My girlfriend Liz gave me a slender colorless black tattered copy of “Letters to a Young Poet” by Rainer Maria Rilke sometime during my early 20’s. The book did not look interesting, yet her hand written inscription was like a bright colored ribbon on the faded opening page. I was compelled to give the uninviting beaten up dark little book a chance.
I was smitten.
The book became a bible…a guiding light…a comforting lap to crawl into when the struggle to put myself through school left me disheartened and weary. I was living a rather bohemian lifestyle in a low-rent building right on main street in Bozeman. My apartment had a tall ceiling but no bathroom. One window opened into the upper story space between buildings…just bricks and windows. The other window overlooked the alley, more rooftops, and the stained glass steeple of a church. A carpet of tree tops stretched toward the jagged ridge of the Hyalite mountains past the edge of town. Passion to create meaningful art drove me. Juggling three jobs and a student load left little time to read but “Letters to a Young Poet” was read and reread along with other books by Rilke.
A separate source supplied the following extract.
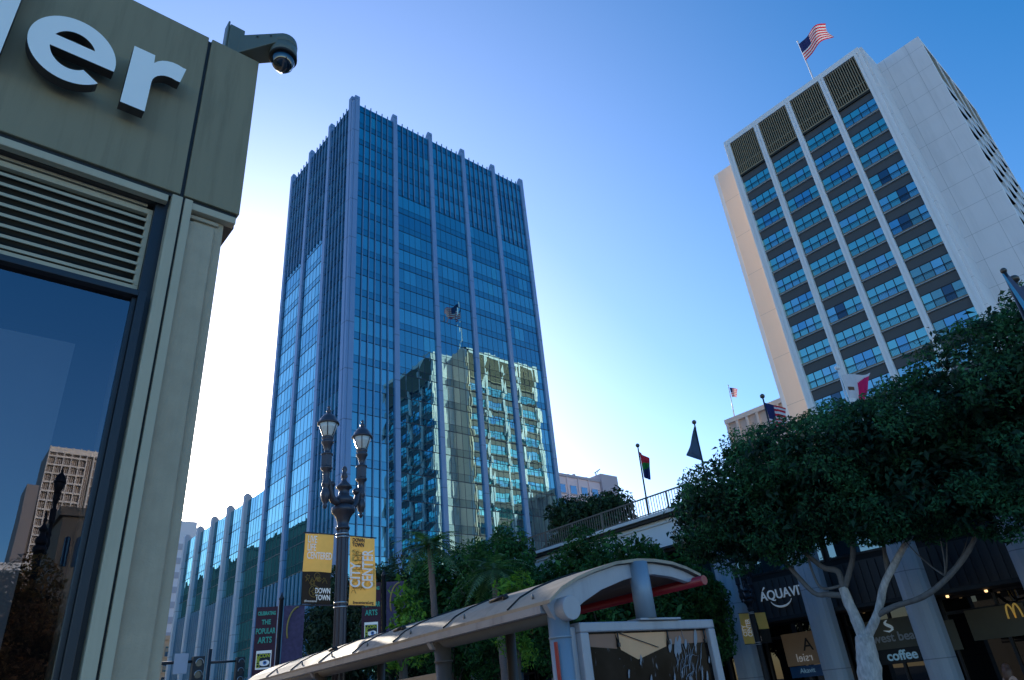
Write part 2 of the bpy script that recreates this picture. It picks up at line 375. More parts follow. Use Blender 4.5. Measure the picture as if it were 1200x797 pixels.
class MB:
    def __init__(s):
        s.v = []; s.f = []; s.m = []; s.sm = []
    def face(s, pts, mi=0, sm=False):
        b = len(s.v); s.v += [tuple(p) for p in pts]; s.f.append(tuple(range(b, b + len(pts)))); s.m.append(mi); s.sm.append(sm)
    def box(s, x0, x1, y0, y1, z0, z1, mi=0):
        if x0 > x1: x0, x1 = x1, x0
        if y0 > y1: y0, y1 = y1, y0
        if z0 > z1: z0, z1 = z1, z0
        b = len(s.v)
        s.v += [(x0, y0, z0), (x1, y0, z0), (x1, y1, z0), (x0, y1, z0), (x0, y0, z1), (x1, y0, z1), (x1, y1, z1), (x0, y1, z1)]
        for q in ((0, 3, 2, 1), (4, 5, 6, 7), (0, 1, 5, 4), (1, 2, 6, 5), (2, 3, 7, 6), (3, 0, 4, 7)):
            s.f.append(tuple(b + i for i in q)); s.m.append(mi); s.sm.append(False)
    def prism(s, poly, fn, d0, d1, mi=0):
        """poly: 2-D outline; fn(a, b, d) -> point; extruded from d0 to d1"""
        n = len(poly); b = len(s.v)
        s.v += [tuple(fn(p[0], p[1], d0)) for p in poly] + [tuple(fn(p[0], p[1], d1)) for p in poly]
        s.f.append(tuple(b + i for i in range(n))); s.m.append(mi); s.sm.append(False)
        s.f.append(tuple(b + n + i for i in reversed(range(n)))); s.m.append(mi); s.sm.append(False)
        for i in range(n):
            j = (i + 1) % n
            s.f.append((b + i, b + n + i, b + n + j, b + j)); s.m.append(mi); s.sm.append(False)
    def tube(s, pts, radii, n=10, mi=0, cap=True):
        pts = [Vector(p) for p in pts]
        if not isinstance(radii, (list, tuple)): radii = [radii] * len(pts)
        b = len(s.v); up = None
        for i, p in enumerate(pts):
            t = (pts[min(i + 1, len(pts) - 1)] - pts[max(i - 1, 0)]).normalized()
            if up is None:
                up = Vector((0, 0, 1)) if abs(t.z) < .9 else Vector((1, 0, 0))
            a = t.cross(up).normalized(); up = a.cross(t).normalized()
            for k in range(n):
                w = 2 * PI * k / n
                s.v.append(tuple(p + (a * math.cos(w) + up * math.sin(w)) * radii[i]))
        for i in range(len(pts) - 1):
            for k in range(n):
                k2 = (k + 1) % n
                s.f.append((b + i * n + k, b + i * n + k2, b + (i + 1) * n + k2, b + (i + 1) * n + k)); s.m.append(mi); s.sm.append(True)
        if cap:
            s.f.append(tuple(b + k for k in reversed(range(n)))); s.m.append(mi); s.sm.append(False)
            e = b + (len(pts) - 1) * n
            s.f.append(tuple(e + k for k in range(n))); s.m.append(mi); s.sm.append(False)
    def lathe(s, prof, c=(0, 0, 0), n=16, mi=0, flute=0.):
        """prof: list of (r, z)"""
        b = len(s.v)
        for (r, z) in prof:
            for k in range(n):
                w = 2 * PI * k / n
                q = r * (1 - (flute if k % 2 else 0))
                s.v.append((c[0] + q * math.cos(w), c[1] + q * math.sin(w), c[2] + z))
        for i in range(len(prof) - 1):
            for k in range(n):
                k2 = (k + 1) % n
                s.f.append((b + i * n + k, b + i * n + k2, b + (i + 1) * n + k2, b + (i + 1) * n + k)); s.m.append(mi); s.sm.append(not flute)
        s.f.append(tuple(b + k for k in reversed(range(n)))); s.m.append(mi); s.sm.append(False)
        e = b + (len(prof) - 1) * n
        s.f.append(tuple(e + k for k in range(n))); s.m.append(mi); s.sm.append(False)
    def ball(s, c, r, n=12, mi=0, sz=1.):
        pr = [(max(1e-3, r * math.sin(PI * i / n)), -r * sz * math.cos(PI * i / n)) for i in range(n + 1)]
        s.lathe(pr, c, n * 2, mi)
    def grid(s, fn, nu, nv, mi=0, mfn=None, sm=True):
        b = len(s.v)
        for i in range(nu + 1):
            for j in range(nv + 1):
                s.v.append(tuple(fn(i / nu, j / nv)))
        for i in range(nu):
            for j in range(nv):
                a = b + i * (nv + 1) + j
                s.f.append((a, a + nv + 1, a + nv + 2, a + 1)); s.m.append(mfn((i + .5) / nu, (j + .5) / nv) if mfn else mi); s.sm.append(sm)
    def build(s, name, mats, parent=None, label=None, kind=None, bevel=0.):
        if not isinstance(mats, (list, tuple)): mats = [mats]
        me = bpy.data.meshes.new(name)
        o0 = ORG.get(parent.name, Vector((0, 0, 0))) if parent else Vector((0, 0, 0))
        me.from_pydata([(x - o0.x, y - o0.y, z - o0.z) for x, y, z in s.v], [], s.f)
        for m in mats: me.materials.append(m)
        me.polygons.foreach_set('material_index', s.m)
        me.polygons.foreach_set('use_smooth', s.sm)
        me.update()
        o = bpy.data.objects.new(name, me)
        COL.objects.link(o)
        if parent: o.parent = parent
        ORG[o.name] = o0
        if label: o['label'] = label
        if kind: o['kind'] = kind
        if bevel:
            b = o.modifiers.new('bevel', 'BEVEL'); b.width = bevel; b.segments = 2; b.limit_method = 'ANGLE'; b.angle_limit = rad(40)
        return o

def solo(mb, name, mats, label, cat, loc=None, group=None, kind=None, bevel=0.):
    """a thing that is one mesh, with its origin at loc"""
    if loc is not None:
        L = Vector(loc)
        mb.v = [(x - L.x, y - L.y, z - L.z) for x, y, z in mb.v]
    o = mb.build(name, mats, None, bevel=bevel)
    if loc is not None:
        o.location = loc
        ORG[o.name] = Vector(loc)
    return tag(o, label, cat, group, kind)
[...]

Just yesterday a Rilke poem landed on my desk, soft and bright like the first yellow leaf of autumn…impossible to miss… full of meaning…a gift to share:
Slowly the west reaches for clothes of new colors
which it passes to a row of ancient trees.
You look, and soon these two worlds both leave you
one part climbs toward heaven, one sinks to earth.
leaving you, not really belonging to either,
not so hopelessly dark as that house that is silent,
not so unswervingly given to the eternal as that thing
that turns to a star each night and climbs-
leaving you (it is impossible to untangle the threads)
your own life, timid and standing high and growing,
so that, sometimes blocked in, sometimes reaching out,
one moment your life is a stone in you, and the next, a star.